I just turned 45. By my reckoning, that puts me halfway through my working career and hence halfway to retirement.

How big a nest egg should a 45-year-old have? Here's a look at who faces a midlife financial crisis - and who might be able to retire early.

Suppose you have a $240,000 portfolio, equal to three times your $80,000 annual income. To retire in comfort, you ought to save a manageable 12 percent of income every year for the next 20 years, calculates Charles Farrell, a financial adviser with Denver's Northstar Investment Advisors.

That savings rate - which would include any employer contribution to your 401(k) - will give you a retirement stash equal to 12 times income at age 65, or $960,000 in today's dollars. If you then use a 5 percent initial annual withdrawal rate, your savings will kick off $48,000, or 60 percent of your old salary. Add in Social Security and you might be hauling in a respectable 80 percent of preretirement income.

All this assumes you can clock an after-inflation investment return of 5 percentage points a year during the next two decades. To hit that target, keep a healthy sum in stocks and a tight lid on investment costs. (If you don't have precisely 20 years to retirement and want a sense of whether you're on track, try the retirement planner at

What if you have savings of four or even five times income? Amassing enough for retirement should be a breeze. If you have savings of five times income today and you never saved another dime, you would hit 12 times income at age 63.

But if you have amassed a hefty nest egg at 45, you're probably a diligent saver, and you might look to retire early. Let's say you salt away 20 percent a year.

At that rate, if your portfolio today is equal to four times income, you will hit 12 times income at age 59, Farrell calculates. Similarly, if you have five times income saved, you should be set by age 56.

True, that means retiring before you're eligible for Social Security. But if you are a diligent saver used to living on a small portion of your income, that shouldn't be a big sacrifice.

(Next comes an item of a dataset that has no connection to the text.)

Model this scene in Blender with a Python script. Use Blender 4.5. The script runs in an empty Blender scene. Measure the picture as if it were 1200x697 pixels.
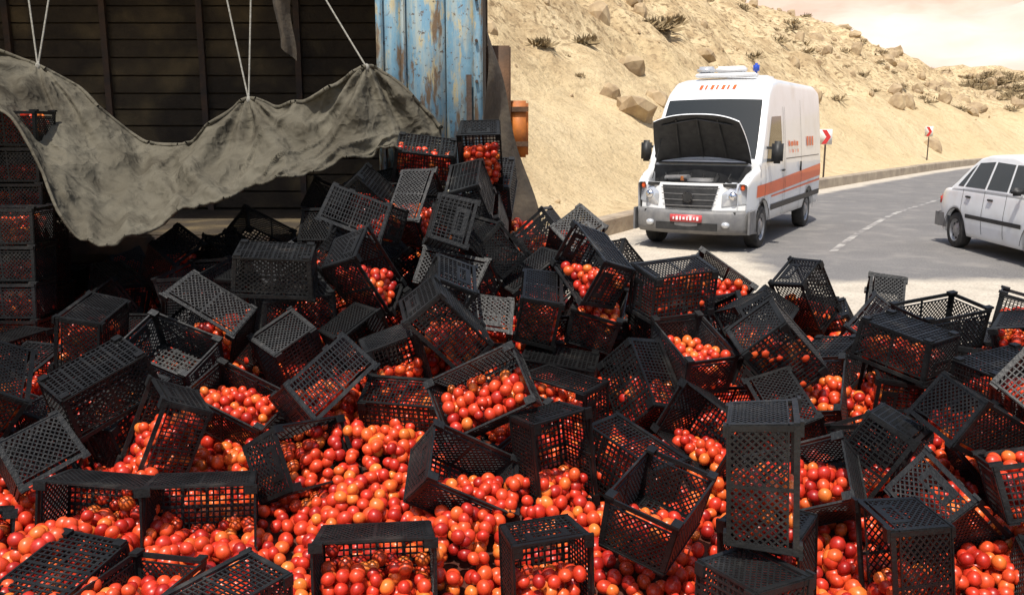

On the other hand, maybe you haven't been so thrifty. The annual savings rate required to amass 12 times income by age 65 is 20 percent if you have two times income saved - and a whopping 27 percent if your nest egg today is merely equal to your annual income.

Can't do it? Instead, you could scale back your retirement goals, delay retirement or both. Suppose you have savings equal to twice your income. If you sock away 12 percent of income per year, you could retire at age 69 with 12 times income.

Alternatively, you could call it quits with 10 times income at age 66. Again, imagine you earn $80,000 a year. If you retire with 10 times income, or $800,000, and use a 5 percent withdrawal rate, you will have $40,000 a year from your portfolio, equal to 50 percent of your old salary.

Meanwhile, if you have a nest egg of just one times income and you can't see cranking up your savings rate to 20 percent or more, you will likely have to curtail your spending fairly sharply in retirement, unless you work well past 65. For instance, to retire with 10 times income, you would need to salt away 12 percent of your pretax income every year until age 71.